Fellow blogger and speaker Alexandra Levit wrote a review of Hip and Sage - and the general topic of generations in the workplace on her blog, Water Cooler Wisdom. Check it out!
I have been getting lots of interesting feedback about Hip and Sage because it taps into a couple common situations:
- I am an "experienced" professional and I want to continue to be relevant - but all the technology changes, and resulting communication practices, are overwhelming! How do I begin? How can I maintain balance? How will online networking and communicating affect my life?
- I work for/know/care about some one who is sage but has stopped learning. How do I help them? Why don't they see the connection between how we communicate and how we work?
Over on Management Central, I had a brief exchange about this notion of stopping learning. Here are the comments back and forth:
Me: Wow, that is very interesting. I wonder how they see things? I wonder if they feel as though they have stopped learning?
MC Member: I would have to say they believe they've stopped learning about new technology. A manager I know refuses to get a PDA and uses his cell phone only for calls.... Because he doesn't feel the need to move forward. Unfortunately, he's always slightly behind whatever the movement is at the moment. Interestingly - he's supposed to be a leader....

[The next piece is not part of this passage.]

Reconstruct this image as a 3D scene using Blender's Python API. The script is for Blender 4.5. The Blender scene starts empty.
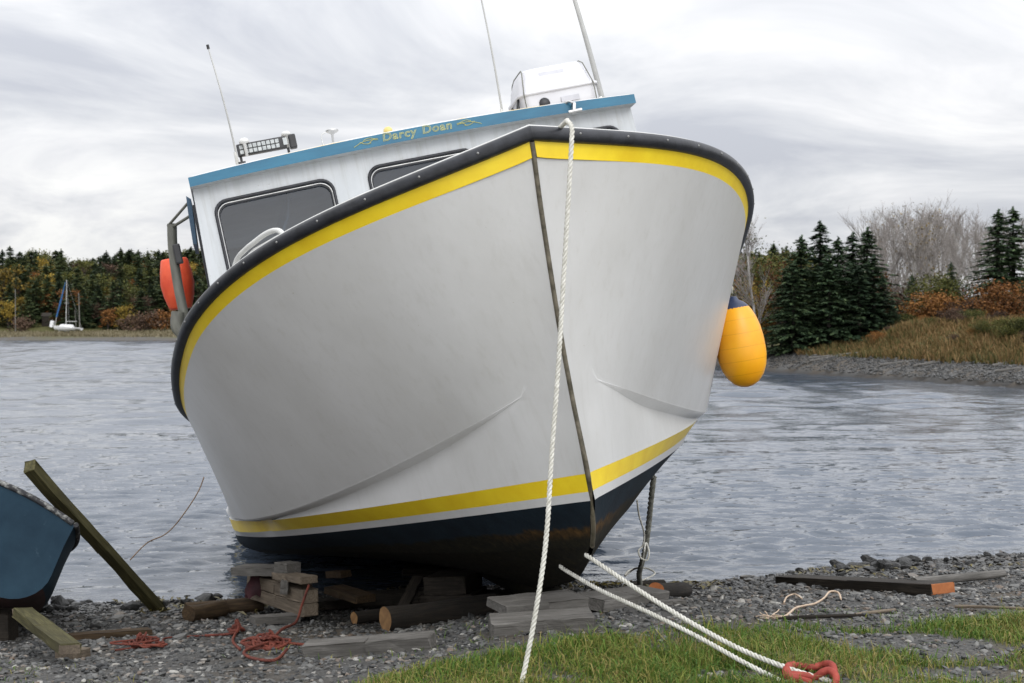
import bpy, bmesh, math, random
import numpy as np
from mathutils import Matrix, Vector

rng = np.random.default_rng(11)
random.seed(11)
scene = bpy.context.scene
COL = scene.collection
F, YH, CZ = 1400.0, 330.0, 2.0          # lens in pixels, horizon row, eye height above the water


# ----------------------------------------------------------------------------- materials
def new_mat(name):
    m = bpy.data.materials.new(name)
    m.use_nodes = True
    nt = m.node_tree
    b = nt.nodes['Principled BSDF']
    return m, nt, b


def N(nt, typ, **kw):
    n = nt.nodes.new(typ)
    for k, v in kw.items():
        if k == 'inp':
            for kk, vv in v.items():
                n.inputs[kk].default_value = vv
        else:
            setattr(n, k, v)
    return n


def ramp(nt, fac, stops, interp='LINEAR'):
    r = nt.nodes.new('ShaderNodeValToRGB')
    r.color_ramp.interpolation = interp
    e = r.color_ramp.elements
    while len(e) < len(stops):
        e.new(0.5)
    for i, (p, c) in enumerate(stops):
        e[i].position = p
        e[i].color = (c[0], c[1], c[2], 1)
    nt.links.new(fac, r.inputs['Fac'])
    return r.outputs['Color']


def noise(nt, scale, detail=4, rough=0.55, stretch=(1, 1, 1), coord='Object', dist=0.0):
    tc = nt.nodes.new('ShaderNodeTexCoord')
    mp = nt.nodes.new('ShaderNodeMapping')
    mp.inputs['Scale'].default_value = stretch
    nt.links.new(tc.outputs[coord], mp.inputs['Vector'])
    n = nt.nodes.new('ShaderNodeTexNoise')
    n.inputs['Scale'].default_value = scale
    n.inputs['Detail'].default_value = detail
    n.inputs['Roughness'].default_value = rough
    n.inputs['Distortion'].default_value = dist
    nt.links.new(mp.outputs['Vector'], n.inputs['Vector'])
    return n.outputs['Fac']


def mixc(nt, fac, a, b, typ='MIX'):
    m = nt.nodes.new('ShaderNodeMix')
    m.data_type = 'RGBA'
    m.blend_type = typ
    for sock, v in ((m.inputs[0], fac), (m.inputs[6], a), (m.inputs[7], b)):
        if isinstance(v, (int, float)):
            sock.default_value = v
        elif isinstance(v, tuple):
            sock.default_value = (v[0], v[1], v[2], 1)
        else:
            nt.links.new(v, sock)
    return m.outputs[2]


def bump(nt, b, h, strength, dist=0.01):
    n = nt.nodes.new('ShaderNodeBump')
    n.inputs['Strength'].default_value = strength
    n.inputs['Distance'].default_value = dist
    nt.links.new(h, n.inputs['Height'])
    nt.links.new(n.outputs['Normal'], b.inputs['Normal'])


def noisy(name, c1, c2, scale=6, rough=0.6, stretch=(1, 1, 1), bmp=0.0, bscale=None, metal=0.0, lo=0.35, hi=0.65, bdist=0.01, spec=0.5):
    m, nt, b = new_mat(name)
    f = noise(nt, scale, 5, 0.6, stretch)
    nt.links.new(ramp(nt, f, [(lo, c1), (hi, c2)]), b.inputs['Base Color'])
    b.inputs['Roughness'].default_value = rough
    b.inputs['Metallic'].default_value = metal
    b.inputs['Specular IOR Level'].default_value = spec
    if bmp:
        bump(nt, b, noise(nt, bscale or scale * 4, 4, 0.6, stretch), bmp, bdist)
    return m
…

Me: And that was really one of the key points I guess I hope Hip and Sage makes - you cannot be a leader and not keep up. You might be able to be a pontificating sage, but most of our organizations need active leaders. I have a friend who is in marketing and she is also strident in her resistance to not learning Web 2.0 technologies. For her, I fear, this will be a career breaker because she is out looking for a job and she will not be able to compete with the candidates who care enough to stay current and understand how to use new technologies to build marketing campaigns.
I think this is so important. By avoiding technology we can pull ourselves out of the loop.
Posted by: Micki Voelkel | June 10, 2009 at 09:07 AM
Yes, and it is an always moving goal. We cannot rest if we want to lead.